[BRIEF] Could you print every line from the first one of the records below through the line containing "DV, True, 40)", with both included and nothing else?

Stored data entries:

════════════════

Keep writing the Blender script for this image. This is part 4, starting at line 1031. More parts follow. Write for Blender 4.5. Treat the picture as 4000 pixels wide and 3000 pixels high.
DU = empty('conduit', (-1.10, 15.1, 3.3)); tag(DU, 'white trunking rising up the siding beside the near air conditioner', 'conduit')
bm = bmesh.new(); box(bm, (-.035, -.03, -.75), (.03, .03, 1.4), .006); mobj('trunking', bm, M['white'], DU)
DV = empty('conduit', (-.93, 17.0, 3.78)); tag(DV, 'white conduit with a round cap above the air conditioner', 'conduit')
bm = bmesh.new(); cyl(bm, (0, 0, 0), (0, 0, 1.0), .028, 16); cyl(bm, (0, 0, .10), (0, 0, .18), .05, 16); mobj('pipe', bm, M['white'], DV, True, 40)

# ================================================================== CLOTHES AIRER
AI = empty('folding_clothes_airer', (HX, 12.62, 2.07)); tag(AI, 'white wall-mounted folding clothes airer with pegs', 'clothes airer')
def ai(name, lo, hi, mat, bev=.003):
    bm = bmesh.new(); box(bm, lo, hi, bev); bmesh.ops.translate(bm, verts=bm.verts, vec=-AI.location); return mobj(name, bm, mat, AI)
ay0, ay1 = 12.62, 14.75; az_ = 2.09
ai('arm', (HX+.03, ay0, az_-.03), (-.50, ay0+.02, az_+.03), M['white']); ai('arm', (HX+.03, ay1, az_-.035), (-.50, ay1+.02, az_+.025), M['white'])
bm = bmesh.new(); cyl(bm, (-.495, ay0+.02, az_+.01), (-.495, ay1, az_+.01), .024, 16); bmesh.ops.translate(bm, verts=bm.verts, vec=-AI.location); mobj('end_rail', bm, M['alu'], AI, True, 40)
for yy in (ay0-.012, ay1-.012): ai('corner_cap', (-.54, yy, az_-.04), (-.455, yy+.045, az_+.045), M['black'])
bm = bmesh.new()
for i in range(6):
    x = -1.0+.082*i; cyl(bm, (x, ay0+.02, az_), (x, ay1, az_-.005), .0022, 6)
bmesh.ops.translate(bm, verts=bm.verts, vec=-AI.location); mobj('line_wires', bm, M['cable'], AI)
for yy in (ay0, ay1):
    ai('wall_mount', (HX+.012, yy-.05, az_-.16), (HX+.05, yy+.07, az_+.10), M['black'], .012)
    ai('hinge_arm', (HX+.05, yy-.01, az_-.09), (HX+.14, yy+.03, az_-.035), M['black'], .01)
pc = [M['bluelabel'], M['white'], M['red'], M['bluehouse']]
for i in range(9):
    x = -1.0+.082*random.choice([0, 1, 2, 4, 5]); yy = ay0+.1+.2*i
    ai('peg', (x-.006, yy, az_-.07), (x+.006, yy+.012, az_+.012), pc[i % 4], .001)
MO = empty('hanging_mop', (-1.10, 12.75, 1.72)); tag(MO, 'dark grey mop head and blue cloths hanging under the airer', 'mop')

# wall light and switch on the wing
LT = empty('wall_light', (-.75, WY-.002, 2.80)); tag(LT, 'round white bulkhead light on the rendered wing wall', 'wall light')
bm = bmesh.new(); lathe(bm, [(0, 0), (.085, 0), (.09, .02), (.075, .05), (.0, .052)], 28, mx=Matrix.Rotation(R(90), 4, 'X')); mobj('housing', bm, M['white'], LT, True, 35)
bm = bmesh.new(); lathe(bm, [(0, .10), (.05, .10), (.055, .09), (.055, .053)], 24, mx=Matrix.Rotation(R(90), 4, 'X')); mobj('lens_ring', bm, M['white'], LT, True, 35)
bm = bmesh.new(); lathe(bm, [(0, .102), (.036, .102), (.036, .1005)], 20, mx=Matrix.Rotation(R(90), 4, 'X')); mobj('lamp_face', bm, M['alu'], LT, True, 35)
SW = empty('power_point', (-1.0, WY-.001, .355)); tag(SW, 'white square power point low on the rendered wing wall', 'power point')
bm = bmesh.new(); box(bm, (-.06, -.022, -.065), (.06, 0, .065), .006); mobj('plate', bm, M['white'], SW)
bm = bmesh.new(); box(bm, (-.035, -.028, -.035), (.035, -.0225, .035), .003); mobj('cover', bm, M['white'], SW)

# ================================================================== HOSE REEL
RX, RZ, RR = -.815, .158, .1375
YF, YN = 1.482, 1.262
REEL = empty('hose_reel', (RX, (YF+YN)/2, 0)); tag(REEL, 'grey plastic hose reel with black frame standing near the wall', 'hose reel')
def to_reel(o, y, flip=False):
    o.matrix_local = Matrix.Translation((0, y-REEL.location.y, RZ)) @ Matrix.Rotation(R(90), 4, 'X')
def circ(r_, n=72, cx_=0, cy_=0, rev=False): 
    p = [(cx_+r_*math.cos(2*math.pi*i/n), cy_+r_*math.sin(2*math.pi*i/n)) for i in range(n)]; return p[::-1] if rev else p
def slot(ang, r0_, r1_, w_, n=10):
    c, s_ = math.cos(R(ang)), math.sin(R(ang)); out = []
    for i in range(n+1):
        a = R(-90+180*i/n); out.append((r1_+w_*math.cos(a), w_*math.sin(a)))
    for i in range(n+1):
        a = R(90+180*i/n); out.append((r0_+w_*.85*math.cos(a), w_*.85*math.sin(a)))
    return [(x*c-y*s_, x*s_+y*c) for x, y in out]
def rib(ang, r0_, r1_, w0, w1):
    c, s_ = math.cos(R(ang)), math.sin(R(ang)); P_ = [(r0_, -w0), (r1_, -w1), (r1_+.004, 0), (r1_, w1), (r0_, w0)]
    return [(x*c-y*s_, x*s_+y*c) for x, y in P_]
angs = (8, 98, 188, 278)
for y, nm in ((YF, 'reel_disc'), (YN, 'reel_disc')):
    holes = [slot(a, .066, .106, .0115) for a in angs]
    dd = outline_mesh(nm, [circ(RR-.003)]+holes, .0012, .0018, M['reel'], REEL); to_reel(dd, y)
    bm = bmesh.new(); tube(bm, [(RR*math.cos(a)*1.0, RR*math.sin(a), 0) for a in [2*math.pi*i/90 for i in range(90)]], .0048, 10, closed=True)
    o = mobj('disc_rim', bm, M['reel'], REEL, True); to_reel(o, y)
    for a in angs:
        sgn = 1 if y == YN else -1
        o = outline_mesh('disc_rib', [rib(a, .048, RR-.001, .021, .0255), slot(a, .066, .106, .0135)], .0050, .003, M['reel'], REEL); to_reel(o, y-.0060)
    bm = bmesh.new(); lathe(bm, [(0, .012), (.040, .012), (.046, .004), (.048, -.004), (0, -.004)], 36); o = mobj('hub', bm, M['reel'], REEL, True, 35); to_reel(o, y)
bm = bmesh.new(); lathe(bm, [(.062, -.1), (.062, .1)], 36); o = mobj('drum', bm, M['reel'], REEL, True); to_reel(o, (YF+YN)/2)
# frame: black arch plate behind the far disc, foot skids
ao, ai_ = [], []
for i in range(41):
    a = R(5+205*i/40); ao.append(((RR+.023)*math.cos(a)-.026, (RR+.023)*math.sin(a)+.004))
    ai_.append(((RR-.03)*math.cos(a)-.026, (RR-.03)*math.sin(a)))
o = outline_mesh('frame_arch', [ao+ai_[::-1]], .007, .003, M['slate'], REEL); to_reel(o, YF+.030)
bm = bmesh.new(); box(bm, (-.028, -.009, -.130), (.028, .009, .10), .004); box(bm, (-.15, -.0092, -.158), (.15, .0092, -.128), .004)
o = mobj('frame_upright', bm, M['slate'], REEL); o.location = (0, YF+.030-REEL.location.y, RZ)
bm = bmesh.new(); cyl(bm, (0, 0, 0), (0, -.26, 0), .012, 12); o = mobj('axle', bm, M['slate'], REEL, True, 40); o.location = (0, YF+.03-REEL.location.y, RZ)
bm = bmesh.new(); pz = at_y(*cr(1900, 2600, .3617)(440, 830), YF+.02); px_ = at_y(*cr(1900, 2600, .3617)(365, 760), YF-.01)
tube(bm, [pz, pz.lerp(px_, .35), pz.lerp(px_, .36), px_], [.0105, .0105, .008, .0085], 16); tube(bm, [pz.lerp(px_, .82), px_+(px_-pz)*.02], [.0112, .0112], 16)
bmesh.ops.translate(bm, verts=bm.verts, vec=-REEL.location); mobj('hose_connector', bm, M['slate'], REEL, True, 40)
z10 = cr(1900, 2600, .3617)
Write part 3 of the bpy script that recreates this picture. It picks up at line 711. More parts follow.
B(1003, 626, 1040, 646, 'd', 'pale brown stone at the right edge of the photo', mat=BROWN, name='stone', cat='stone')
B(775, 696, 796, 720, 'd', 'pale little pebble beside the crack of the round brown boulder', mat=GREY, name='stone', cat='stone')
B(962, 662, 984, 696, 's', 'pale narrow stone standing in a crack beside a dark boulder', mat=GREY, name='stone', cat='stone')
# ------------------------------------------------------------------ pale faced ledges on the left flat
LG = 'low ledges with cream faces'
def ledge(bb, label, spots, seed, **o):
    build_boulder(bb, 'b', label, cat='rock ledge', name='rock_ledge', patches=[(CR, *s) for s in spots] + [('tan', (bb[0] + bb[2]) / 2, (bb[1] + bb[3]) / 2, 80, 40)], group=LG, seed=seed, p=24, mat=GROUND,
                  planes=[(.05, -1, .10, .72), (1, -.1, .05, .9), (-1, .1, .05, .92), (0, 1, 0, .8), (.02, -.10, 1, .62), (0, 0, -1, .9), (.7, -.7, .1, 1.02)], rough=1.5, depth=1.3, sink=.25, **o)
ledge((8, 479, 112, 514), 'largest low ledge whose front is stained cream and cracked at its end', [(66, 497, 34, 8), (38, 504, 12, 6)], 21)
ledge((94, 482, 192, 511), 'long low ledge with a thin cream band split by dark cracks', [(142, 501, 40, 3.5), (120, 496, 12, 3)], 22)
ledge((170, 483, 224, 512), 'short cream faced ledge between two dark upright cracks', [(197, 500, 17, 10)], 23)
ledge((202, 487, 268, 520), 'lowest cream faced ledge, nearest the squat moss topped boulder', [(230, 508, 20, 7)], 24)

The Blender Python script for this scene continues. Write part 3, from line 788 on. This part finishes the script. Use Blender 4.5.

════════════════

[TASK RESPONSE]
Keep writing the Blender script for this image. This is part 4, starting at line 1031. More parts follow. Write for Blender 4.5. Treat the picture as 4000 pixels wide and 3000 pixels high.
DU = empty('conduit', (-1.10, 15.1, 3.3)); tag(DU, 'white trunking rising up the siding beside the near air conditioner', 'conduit')
bm = bmesh.new(); box(bm, (-.035, -.03, -.75), (.03, .03, 1.4), .006); mobj('trunking', bm, M['white'], DU)
DV = empty('conduit', (-.93, 17.0, 3.78)); tag(DV, 'white conduit with a round cap above the air conditioner', 'conduit')
bm = bmesh.new(); cyl(bm, (0, 0, 0), (0, 0, 1.0), .028, 16); cyl(bm, (0, 0, .10), (0, 0, .18), .05, 16); mobj('pipe', bm, M['white'], DV, True, 40)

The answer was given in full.